Literary Scout
Book Marks Review

The Plum Queen

Rating
1/5 stars

The Plum Queen is a long, retrospective, self-consciously literary novel about Lenore Harris, an elderly widow in 1984 who finally writes the story of the three great loves that shaped and erased her: Phoebe Eberhardt, her wealthy childhood friend and first love; Greta Filipowicz, her artist lover in postwar New York; and Howard Harris, her husband, a Stanford classicist whose career absorbed her own. It wants to be a novel about female friendship, queer desire, class, art, marriage, scholarly frustration, the Santa Clara Valley before Silicon Valley, and the terrifying question of whether a woman’s life counts if nobody makes art out of it. Mostly, it is an over-polished memory novel that keeps mistaking elegant retrospection for drama and treats every remembered dress, orchard, translation, painting, and betrayal as if it were automatically profound.

The book opens with Lenore burying Howard on the first day of the 1984 Los Angeles Olympics. After the funeral, her daughters Ruth and Phyllis leave, and Lenore sinks into a strange widowhood ritual: wine, pizza, Pepto-Bismol, leftovers, unopened mail, closed blinds, and endless television coverage of the Games. Howard’s death has not freed her so much as emptied the room around her. He died after a stroke while teaching, then lingered comatose at home, visited by students who knew him better as a public mind than Lenore sometimes feels she did. At his deathbed, she reads him Sappho, reaching back to the Greek fragments she once translated for him when they were first becoming lovers.

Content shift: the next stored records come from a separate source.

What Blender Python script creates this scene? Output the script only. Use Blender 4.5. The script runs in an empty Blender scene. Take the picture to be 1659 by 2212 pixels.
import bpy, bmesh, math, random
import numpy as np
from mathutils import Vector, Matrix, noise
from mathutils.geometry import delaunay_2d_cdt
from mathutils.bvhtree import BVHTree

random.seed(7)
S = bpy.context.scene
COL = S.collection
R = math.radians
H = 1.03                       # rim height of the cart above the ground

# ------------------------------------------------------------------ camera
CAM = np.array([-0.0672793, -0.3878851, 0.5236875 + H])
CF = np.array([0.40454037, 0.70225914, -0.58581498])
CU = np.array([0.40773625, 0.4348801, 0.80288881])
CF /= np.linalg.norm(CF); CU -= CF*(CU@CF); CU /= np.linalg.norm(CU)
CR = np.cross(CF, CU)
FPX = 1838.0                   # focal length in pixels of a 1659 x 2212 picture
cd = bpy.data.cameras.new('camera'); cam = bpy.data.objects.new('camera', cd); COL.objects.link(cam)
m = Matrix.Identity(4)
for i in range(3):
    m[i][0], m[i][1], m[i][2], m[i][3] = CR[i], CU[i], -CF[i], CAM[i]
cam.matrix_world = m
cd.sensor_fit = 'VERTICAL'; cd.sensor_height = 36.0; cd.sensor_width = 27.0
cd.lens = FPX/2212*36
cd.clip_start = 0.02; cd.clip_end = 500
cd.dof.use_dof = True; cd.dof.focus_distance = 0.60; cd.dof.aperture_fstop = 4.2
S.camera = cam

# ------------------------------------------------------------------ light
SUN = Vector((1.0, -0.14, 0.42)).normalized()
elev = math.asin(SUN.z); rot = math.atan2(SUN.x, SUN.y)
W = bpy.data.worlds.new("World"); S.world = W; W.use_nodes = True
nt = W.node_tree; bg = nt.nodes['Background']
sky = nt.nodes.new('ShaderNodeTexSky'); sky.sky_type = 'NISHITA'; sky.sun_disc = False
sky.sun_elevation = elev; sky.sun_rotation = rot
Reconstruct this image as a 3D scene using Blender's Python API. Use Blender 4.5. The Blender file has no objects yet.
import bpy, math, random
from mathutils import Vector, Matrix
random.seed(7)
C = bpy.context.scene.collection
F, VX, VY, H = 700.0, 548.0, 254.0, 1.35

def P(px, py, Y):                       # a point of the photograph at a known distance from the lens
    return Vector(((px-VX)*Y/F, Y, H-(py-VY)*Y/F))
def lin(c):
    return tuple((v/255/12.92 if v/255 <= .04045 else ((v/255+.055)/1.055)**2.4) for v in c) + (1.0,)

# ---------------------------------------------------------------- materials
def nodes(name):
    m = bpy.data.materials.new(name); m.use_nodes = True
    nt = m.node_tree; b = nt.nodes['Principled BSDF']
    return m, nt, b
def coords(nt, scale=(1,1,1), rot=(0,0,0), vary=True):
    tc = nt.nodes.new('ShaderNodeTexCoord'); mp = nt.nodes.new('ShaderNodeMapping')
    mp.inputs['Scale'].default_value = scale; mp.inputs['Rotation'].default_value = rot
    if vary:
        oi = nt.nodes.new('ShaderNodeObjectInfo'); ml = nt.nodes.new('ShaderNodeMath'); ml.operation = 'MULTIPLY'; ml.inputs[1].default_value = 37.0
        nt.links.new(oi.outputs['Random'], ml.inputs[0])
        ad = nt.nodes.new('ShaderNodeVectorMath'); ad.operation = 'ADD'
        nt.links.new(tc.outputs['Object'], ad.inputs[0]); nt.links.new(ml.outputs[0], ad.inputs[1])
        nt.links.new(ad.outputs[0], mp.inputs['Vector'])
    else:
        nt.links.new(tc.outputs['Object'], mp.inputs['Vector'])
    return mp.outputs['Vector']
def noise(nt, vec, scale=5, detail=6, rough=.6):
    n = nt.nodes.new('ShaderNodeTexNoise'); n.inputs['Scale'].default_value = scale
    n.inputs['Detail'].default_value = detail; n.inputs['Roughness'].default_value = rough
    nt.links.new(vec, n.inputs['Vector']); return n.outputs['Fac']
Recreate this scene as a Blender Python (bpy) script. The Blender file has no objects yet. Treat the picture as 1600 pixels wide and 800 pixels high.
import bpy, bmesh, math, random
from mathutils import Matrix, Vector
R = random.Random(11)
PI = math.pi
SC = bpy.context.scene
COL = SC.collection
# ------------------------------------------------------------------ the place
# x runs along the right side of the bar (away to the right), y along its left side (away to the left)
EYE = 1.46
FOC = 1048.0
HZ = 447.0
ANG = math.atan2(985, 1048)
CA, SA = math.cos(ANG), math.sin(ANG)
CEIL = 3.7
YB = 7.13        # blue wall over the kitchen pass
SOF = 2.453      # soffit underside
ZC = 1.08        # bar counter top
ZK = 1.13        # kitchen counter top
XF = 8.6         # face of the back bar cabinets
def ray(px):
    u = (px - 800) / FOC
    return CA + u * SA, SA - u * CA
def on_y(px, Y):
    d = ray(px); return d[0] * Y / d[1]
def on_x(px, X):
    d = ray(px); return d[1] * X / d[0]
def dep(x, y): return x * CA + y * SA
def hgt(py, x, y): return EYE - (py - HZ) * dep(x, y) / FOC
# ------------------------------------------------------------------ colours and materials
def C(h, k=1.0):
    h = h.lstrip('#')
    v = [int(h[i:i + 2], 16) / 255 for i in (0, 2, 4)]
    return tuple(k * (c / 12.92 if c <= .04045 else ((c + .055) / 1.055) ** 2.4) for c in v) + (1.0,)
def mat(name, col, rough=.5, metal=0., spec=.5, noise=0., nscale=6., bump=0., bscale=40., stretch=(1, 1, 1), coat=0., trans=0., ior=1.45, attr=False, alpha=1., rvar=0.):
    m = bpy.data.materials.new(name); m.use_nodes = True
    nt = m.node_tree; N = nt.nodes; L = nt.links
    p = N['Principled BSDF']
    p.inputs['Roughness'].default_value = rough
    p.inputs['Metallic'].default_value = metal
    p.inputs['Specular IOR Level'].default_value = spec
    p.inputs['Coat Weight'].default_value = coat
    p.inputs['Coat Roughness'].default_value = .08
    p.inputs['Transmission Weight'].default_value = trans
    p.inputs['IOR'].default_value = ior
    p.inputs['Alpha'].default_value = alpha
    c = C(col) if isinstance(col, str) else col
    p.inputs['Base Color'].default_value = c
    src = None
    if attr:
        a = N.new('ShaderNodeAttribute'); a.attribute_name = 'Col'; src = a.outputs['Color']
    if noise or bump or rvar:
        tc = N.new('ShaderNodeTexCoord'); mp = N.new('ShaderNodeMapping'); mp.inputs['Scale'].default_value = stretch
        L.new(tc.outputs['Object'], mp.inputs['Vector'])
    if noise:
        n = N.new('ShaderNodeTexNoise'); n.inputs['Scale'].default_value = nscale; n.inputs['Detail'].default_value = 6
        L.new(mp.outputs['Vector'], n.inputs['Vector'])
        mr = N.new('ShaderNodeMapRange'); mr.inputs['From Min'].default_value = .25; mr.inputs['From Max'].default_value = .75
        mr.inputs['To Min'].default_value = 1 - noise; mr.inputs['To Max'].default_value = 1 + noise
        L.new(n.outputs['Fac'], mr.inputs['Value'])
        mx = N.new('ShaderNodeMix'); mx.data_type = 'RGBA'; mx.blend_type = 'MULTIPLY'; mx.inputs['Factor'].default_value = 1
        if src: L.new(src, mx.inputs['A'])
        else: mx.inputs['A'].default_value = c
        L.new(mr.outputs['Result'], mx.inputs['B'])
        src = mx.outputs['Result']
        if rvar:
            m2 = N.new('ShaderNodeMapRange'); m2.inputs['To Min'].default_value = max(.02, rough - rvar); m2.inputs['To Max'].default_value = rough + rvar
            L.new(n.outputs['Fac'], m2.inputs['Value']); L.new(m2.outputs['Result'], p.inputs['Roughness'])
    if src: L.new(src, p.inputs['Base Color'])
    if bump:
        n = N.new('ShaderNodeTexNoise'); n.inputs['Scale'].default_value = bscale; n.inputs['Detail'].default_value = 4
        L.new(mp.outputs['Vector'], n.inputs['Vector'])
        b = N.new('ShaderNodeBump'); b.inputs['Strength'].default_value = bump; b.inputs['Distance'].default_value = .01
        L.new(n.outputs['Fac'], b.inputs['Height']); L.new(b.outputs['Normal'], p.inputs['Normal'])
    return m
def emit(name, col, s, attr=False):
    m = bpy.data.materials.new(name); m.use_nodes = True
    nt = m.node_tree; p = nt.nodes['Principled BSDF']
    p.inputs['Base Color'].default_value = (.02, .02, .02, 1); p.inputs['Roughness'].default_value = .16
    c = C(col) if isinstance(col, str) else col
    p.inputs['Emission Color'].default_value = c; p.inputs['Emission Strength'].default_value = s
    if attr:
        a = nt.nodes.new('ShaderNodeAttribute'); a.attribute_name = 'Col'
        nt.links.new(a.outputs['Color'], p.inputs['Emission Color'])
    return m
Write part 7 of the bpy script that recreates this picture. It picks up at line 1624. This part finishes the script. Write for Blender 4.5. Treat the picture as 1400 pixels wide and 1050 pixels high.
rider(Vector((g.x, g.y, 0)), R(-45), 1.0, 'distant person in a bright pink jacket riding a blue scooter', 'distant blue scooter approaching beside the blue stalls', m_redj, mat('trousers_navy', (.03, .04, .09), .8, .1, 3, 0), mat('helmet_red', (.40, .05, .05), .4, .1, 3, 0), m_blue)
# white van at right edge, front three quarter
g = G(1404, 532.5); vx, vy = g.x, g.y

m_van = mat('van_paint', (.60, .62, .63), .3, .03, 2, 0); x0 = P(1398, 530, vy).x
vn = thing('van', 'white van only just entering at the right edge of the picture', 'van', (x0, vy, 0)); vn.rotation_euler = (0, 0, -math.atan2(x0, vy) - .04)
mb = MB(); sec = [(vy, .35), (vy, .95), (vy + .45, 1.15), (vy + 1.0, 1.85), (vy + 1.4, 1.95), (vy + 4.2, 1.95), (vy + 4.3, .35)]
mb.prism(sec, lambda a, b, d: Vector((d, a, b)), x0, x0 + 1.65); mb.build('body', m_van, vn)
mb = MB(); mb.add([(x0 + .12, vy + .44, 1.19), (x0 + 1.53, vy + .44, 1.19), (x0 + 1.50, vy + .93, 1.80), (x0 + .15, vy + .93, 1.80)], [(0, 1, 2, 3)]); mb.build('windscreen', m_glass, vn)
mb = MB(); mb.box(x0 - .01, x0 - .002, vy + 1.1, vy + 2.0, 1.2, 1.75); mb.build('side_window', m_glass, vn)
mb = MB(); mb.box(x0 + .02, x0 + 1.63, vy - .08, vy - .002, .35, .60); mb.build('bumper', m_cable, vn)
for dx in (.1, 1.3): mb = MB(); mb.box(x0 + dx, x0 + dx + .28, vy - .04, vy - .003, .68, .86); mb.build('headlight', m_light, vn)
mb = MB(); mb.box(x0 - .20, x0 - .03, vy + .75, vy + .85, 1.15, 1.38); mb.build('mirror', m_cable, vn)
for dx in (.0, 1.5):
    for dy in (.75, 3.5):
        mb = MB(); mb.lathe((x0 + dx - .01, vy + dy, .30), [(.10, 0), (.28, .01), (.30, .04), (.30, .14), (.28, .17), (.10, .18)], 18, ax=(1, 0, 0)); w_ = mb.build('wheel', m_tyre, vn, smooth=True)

Then a letter arrives from Phoebe Eberhardt Cobb, Lenore’s childhood friend, first love, and old wound. Phoebe, now a famous widow herself, once published a memoir titled The Plum Queen. Howard had bought it years earlier, thinking it would amuse Lenore. Instead it frightened her. Phoebe had lived a dazzling public life: Eberhardt fruit heiress, failed wife of Frank Ryerson, scandalous lover and later wife of composer Martin Cobb, philanthropist, memoirist. When Lenore finally reads the memoir after Howard’s death, she discovers that she barely appears. Phoebe’s book covers the orchards, the family fortune, the Depression, her girlhood, but Lenore — who believed herself central — is reduced to one school friend among others. The insult is annihilating: the only living person who remembered her as a girl has written her out.